**The task:** Repeat exactly the lines from the start of the material below up to and including the "return CAM +" line.
:::::
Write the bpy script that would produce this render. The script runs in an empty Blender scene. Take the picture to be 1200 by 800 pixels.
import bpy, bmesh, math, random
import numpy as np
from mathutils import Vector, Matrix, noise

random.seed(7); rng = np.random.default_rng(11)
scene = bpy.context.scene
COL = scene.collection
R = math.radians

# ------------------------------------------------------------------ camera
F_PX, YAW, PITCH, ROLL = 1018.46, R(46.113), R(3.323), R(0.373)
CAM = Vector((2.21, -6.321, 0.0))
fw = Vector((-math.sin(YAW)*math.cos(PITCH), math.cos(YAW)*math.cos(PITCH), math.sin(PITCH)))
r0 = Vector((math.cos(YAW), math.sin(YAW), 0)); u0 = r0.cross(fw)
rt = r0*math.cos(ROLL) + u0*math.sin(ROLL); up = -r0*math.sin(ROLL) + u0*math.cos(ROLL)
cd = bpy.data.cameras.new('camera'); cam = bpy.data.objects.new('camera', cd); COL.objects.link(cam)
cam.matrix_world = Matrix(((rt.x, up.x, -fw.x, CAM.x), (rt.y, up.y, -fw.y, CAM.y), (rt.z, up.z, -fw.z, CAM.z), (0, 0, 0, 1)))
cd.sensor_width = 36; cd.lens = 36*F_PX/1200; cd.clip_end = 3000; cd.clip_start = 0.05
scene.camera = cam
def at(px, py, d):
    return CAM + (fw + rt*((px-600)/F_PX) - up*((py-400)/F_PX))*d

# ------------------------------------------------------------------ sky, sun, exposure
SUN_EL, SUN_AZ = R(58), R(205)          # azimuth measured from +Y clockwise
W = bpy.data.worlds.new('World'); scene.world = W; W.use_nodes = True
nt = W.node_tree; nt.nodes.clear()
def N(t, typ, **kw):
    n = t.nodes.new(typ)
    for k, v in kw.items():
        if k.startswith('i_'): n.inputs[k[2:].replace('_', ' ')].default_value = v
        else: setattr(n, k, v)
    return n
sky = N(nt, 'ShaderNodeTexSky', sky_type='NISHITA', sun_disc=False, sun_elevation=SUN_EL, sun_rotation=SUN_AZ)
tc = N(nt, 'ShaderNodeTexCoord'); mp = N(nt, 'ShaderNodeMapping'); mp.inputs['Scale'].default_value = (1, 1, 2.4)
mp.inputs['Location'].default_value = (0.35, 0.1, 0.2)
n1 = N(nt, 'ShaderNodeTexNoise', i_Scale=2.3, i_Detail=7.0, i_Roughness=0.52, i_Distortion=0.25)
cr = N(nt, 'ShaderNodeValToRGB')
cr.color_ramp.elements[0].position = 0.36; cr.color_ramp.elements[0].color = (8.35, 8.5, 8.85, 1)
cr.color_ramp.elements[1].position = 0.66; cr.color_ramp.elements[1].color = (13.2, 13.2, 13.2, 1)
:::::
**Exercise result:**
Write the bpy script that would produce this render. The script runs in an empty Blender scene. Take the picture to be 1200 by 800 pixels.
import bpy, bmesh, math, random
import numpy as np
from mathutils import Vector, Matrix, noise

random.seed(7); rng = np.random.default_rng(11)
scene = bpy.context.scene
COL = scene.collection
R = math.radians

# ------------------------------------------------------------------ camera
F_PX, YAW, PITCH, ROLL = 1018.46, R(46.113), R(3.323), R(0.373)
CAM = Vector((2.21, -6.321, 0.0))
fw = Vector((-math.sin(YAW)*math.cos(PITCH), math.cos(YAW)*math.cos(PITCH), math.sin(PITCH)))
r0 = Vector((math.cos(YAW), math.sin(YAW), 0)); u0 = r0.cross(fw)
rt = r0*math.cos(ROLL) + u0*math.sin(ROLL); up = -r0*math.sin(ROLL) + u0*math.cos(ROLL)
cd = bpy.data.cameras.new('camera'); cam = bpy.data.objects.new('camera', cd); COL.objects.link(cam)
cam.matrix_world = Matrix(((rt.x, up.x, -fw.x, CAM.x), (rt.y, up.y, -fw.y, CAM.y), (rt.z, up.z, -fw.z, CAM.z), (0, 0, 0, 1)))
cd.sensor_width = 36; cd.lens = 36*F_PX/1200; cd.clip_end = 3000; cd.clip_start = 0.05
scene.camera = cam
def at(px, py, d):
    return CAM + (fw + rt*((px-600)/F_PX) - up*((py-400)/F_PX))*d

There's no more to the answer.